Wer in Chinas offiziellen Medien etwas veröffentlichen wolle, müsse nicht nur sich selbst zensieren. „Die Redakteure überarbeiten deinen Artikel an vielen Stellen. Ich will das nicht, deshalb arbeite ich momentan nur für Medien außerhalb des Festlands“, so Audrey Jiajia Li im deutschen Auslandssender. Bei englischsprachigem Material sei die Zensur nicht so strikt. „Die Zahl englischsprachiger Chinesen wächst und sie verstehen, was ich sagen möchte.“

Audrey Jiajia bezeichnet sich nicht als Dissidentin. „Ich will nur meine Augen benutzen und teilen, was ich beobachte. Vielleicht kann ich mein Land damit ein bisschen offener und demokratischer machen. Das war mein Traum.
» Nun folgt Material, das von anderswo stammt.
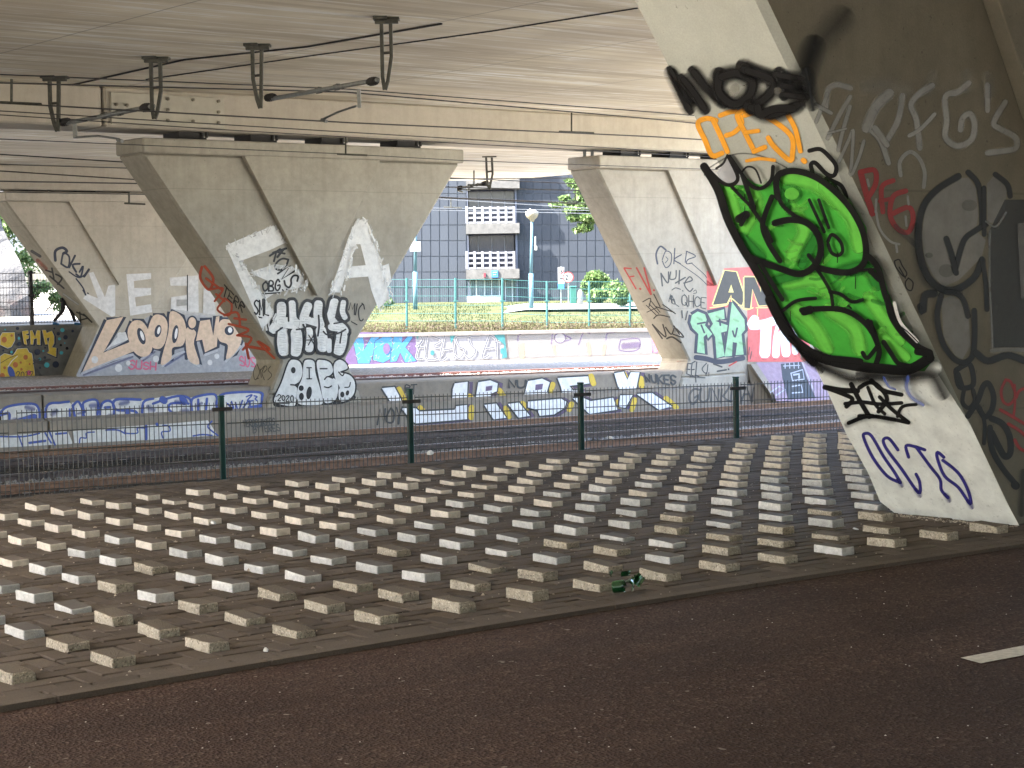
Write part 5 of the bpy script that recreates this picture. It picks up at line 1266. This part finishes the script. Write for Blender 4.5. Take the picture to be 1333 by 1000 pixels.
# --- middle pier
G = Graf(MF, (150, 170, 2.702), .003)
G.F('388,405 440,382 556,334 575,348 598,395 545,420 432,462', 'w').F('388,405 432,440 470,500 540,610 566,655 515,696 470,590 430,500', 'w').F('470,500 560,470 625,480 660,510 668,548 560,572 520,600 540,530', 'w', a=.92)
G.F('845,318 880,310 900,350 945,500 965,590 925,628 900,560 880,470 862,400 848,400 830,450 790,570 755,568 790,470 815,390', 'w').F('800,480 905,472 915,512 800,520', 'w').F('930,480 962,468 972,530 945,570 938,590', 'w', a=.95)
for p in ('388,405 440,382 556,334 575,348 598,395', '388,405 432,440 470,500 540,610 566,655 515,696', '845,318 880,310 900,350 945,500 965,590 925,628', '848,400 830,450 790,570 755,568 790,470 815,390 845,318', '470,500 560,470 625,480 660,510 668,548 560,572'):
    q = P(p)
    for (x0, y0), (x1, y1) in zip(q[:-1], q[1:]):
        for k in range(int(math.hypot(x1-x0, y1-y0)/9)):
            t = random.random(); G.S([(x0+(x1-x0)*t+rr.uniform(-7, 7), y0+(y1-y0)*t+rr.uniform(-7, 7)), (x0+(x1-x0)*t+rr.uniform(-9, 9), y0+(y1-y0)*t+rr.uniform(2, 20))], rr.uniform(2, 7), 'w', .3, a=rr.uniform(.5, 1))
G.end('painted_letters', P_MID, 'large white rolled-on E and A')
G = Graf(MF, (150, 170, 2.702), .006)
G.T('KONS', (580, 415), (650, 525), (600, 560), (545, 440), 7, 'k', .2); G.S('555,430 600,415|570,445 590,420', 8, 'k')
G.end('sprayed_tag', P_MID, 'small black KONS tag on the white E')
G = Graf(MF, (150, 170, 2.702), .006)
G.T('OBG', (520, 535), (580, 522), (578, 562), (518, 566), 6, 'k', .2); G.S('588,560 590,563|602,558 604,560|515,575 580,570', 5, 'k')
G.end('sprayed_tag', P_MID, 'small black OBG tag under the white E')
G = Graf(MF, (330, 370, 6.25), .007)
G.T('SML', (5, 130), (120, 110), (125, 260), (5, 240), 13, 'k', .2); G.S('40,265 70,275 45,272', 8, 'k'); G.end('sprayed_tag', P_MID, 'small black SML tag left of the bubble letters'); G = Graf(MF, (330, 370, 6.25), .007)
G.T('MIC', (785, 150), (905, 175), (890, 300), (775, 215), 9, 'k', .2); G.S('795,305 840,330|880,155 886,160', 9, 'k')
G.end('sprayed_tag', P_MID, 'small black MIC tag right of the bubble letters')
G = Graf(MF, (330, 370, 6.25), .006)
has = [('225,180 222,260 190,320 160,365', 76), ('240,400 235,470 245,540', 92), ('310,160 318,270 345,310 395,335', 60), ('345,400 350,480 340,545', 92), ('225,310 330,320', 90), ('440,180 420,230 405,275', 70), ('525,165 520,260 540,330', 70), ('445,385 450,470 450,520', 70), ('545,380 560,460 560,510', 86), ('430,290 530,320', 60), ('655,150 640,220 625,280 650,320', 72), ('728,150 720,220 740,270', 44), ('640,340 700,350 730,380', 80), ('715,420 705,490 690,535', 92), ('612,460 612,540', 40)]
for q, w in has: G.S(q, w+46, 'k', .2)
for q, w in has: G.S(q, w, 'w', .05)
for q, w in (('275,150 280,230 282,300', 15), ('485,150 478,200 470,268', 14), ('526,255 530,340 520,420', 15), ('695,140 680,200 665,272', 14), ('565,385 600,412 690,398 745,368', 14), ('715,385 705,440 700,478', 13), ('640,560 650,490 662,430', 16), ('280,380 292,450 290,560', 20), ('180,390 230,355', 14), ('345,370 420,360', 13), ('445,415 488,490', 9), ('492,400 442,495', 9), ('428,455 512,452', 9), ('400,330 420,390 410,520', 16), ('575,200 590,280 605,320', 22), ('500,480 512,560', 16), ('650,320 745,305', 12)): G.S(q, w, 'k', .1)
for y in range(160, 560, 21):
    for x0 in (195, 320, 395, 520, 640, 690): G.S([(x0+rr.uniform(-5, 20), y+rr.uniform(-6, 6)), (x0+rr.uniform(35, 60), y+rr.uniform(-4, 8))], 2.2, 'e', .6, a=.5)
G.end('bubble_lettering', P_MID, 'upper silver-white bubble letters with black outline')
G = Graf(MF, (330, 370, 6.25), .006)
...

Ihn zu erreichen wird immer schwieriger.“

Audrey Jiajia Li lebt in Singapur und Guangzhou. Sie schreibt Kolumnen über Politik und Kultur für Medien außerhalb Festlandchinas, darunter die South China Morning Post aus Hongkong und Lianhe Zaobao, die größte chinesischsprachige Zeitung Singapurs. Als Filmemacherin drehte sie die Dokumentation „LA, Say Goodbye to Smog“, die in China verboten wurde. Auch als Buchautorin („Zhege Shidai, Zhexie Ren“ –„Diese Zeiten, diese Menschen“) thematisiert sie die politische Lage in der Volksrepublik.